The most Arsenal thing ever would be for Spurs to beat Man City today and then Arsenal lose to Everton on Sunday. ⚽️

This by Rob Chapman is one of a zillion videos encouraging me to ask whether I’m a beginner, intermediate, or advanced guitar player. “Beginner” is a bad word here, because no one who has been playing for a long time (in my case, 20 years) can properly bre called a beginner. The better word is basic. Also, I think “advanced” should be distinguished from “professional.” So I think we need five categories:

  • beginner
  • basic
  • intermediate
  • advanced
  • professional

I think I’m a basic/intermediate player, and will probably not get much better.
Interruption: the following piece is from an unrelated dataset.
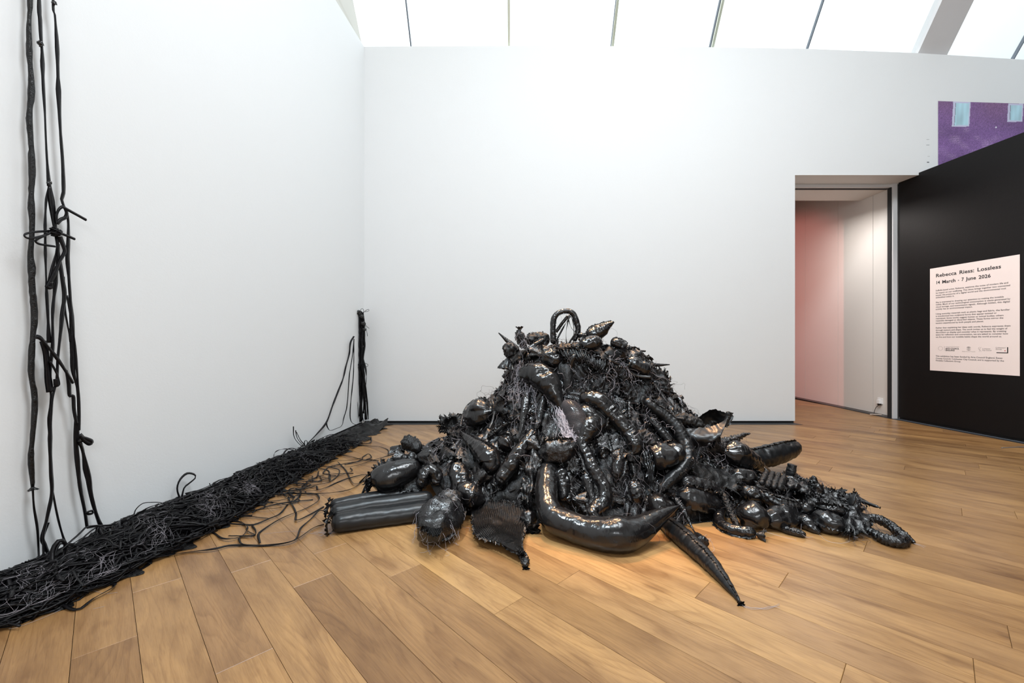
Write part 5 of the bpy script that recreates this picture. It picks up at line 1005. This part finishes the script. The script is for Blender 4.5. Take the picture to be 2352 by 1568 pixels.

It’s hard to progress when you start an instrument in your forties, and I have the added handicap of some permanently damaged fingers on my left hand (thanks to a habit, common among basketball players, of breaking them and then not having them properly set). But it would be silly to call myself a “beginner.”

By the way, if I could belong to one of the London livery companies, I would certainly choose the Worshipful Company of Clockmakers.

If you happen to be a Freeman or Freewoman of the City of London, then you may exercise your ancient right to take sheep across London or Southwark Bridge without paying a toll. That right is protected by the Worshipful Company of Woolmen, so now you know whom to thank.

Perfect Days

The Richard Brody review of Perfect Days is a tone-deaf review by the most reliably tone-deaf reviewer out there. Every reviewer has limits to his or her catholicity of taste, because every human being is thus limited, but Brody’s cinematic sweet spot seems to be tiny, and when he doesn’t like a movie he simply doesn’t pay attention to it. I just don’t think Brody likes movies enough to review them for a living. 

Brody wants everything in Perfect Days to be revealed, including (especially?) our protagonist’s politics. I mean, sure, how can we know what we’re supposed to think about another human being unless we know what their politics are? The idea that Hirayama might be utterly apolitical is one that seems not to have crossed Brody’s mind. Nor has he considered the artistic and moral possibilities of narrative reticence.

What’s wonderful about the movie is that it reveals just enough about Hirayama for us to understand that his simplified and repetitive life is both a comfort — a stabilizing power for a person who (for reasons only imperfectly glimpsed by us) desperately needs it — and also a kind of impoverishment. He is a lonely man who has many loose ties, which are unquestionably good things in his life, but no really strong ones, and we get a sense of what that lack of strong ties protects him from and what it deprives him of.

“Mama,” the woman who runs the little izakaya where Hirayama is a regular, wonders why everything can’t remain the same. Well, it can’t; but stability happens too. What we see at the end of Perfect Days is a kind of re-establishment of the rhythm of Hirayama’s life, but not without change, and not without the possibility of betterment. His new work partner seems to be a significant upgrade from the old one; his kindness to his niece Niko just might reconnect him to her and to his sister; and who knows, maybe he and “Mama” will forge the kind of relationship that he tells her ex-husband he doesn’t currently have with her. Change isn’t always bad. But a structured rhythm of life, a settled disinclination to chase novelty, an appreciation for what we can count on, including our friends the trees — that’s a very good thing indeed.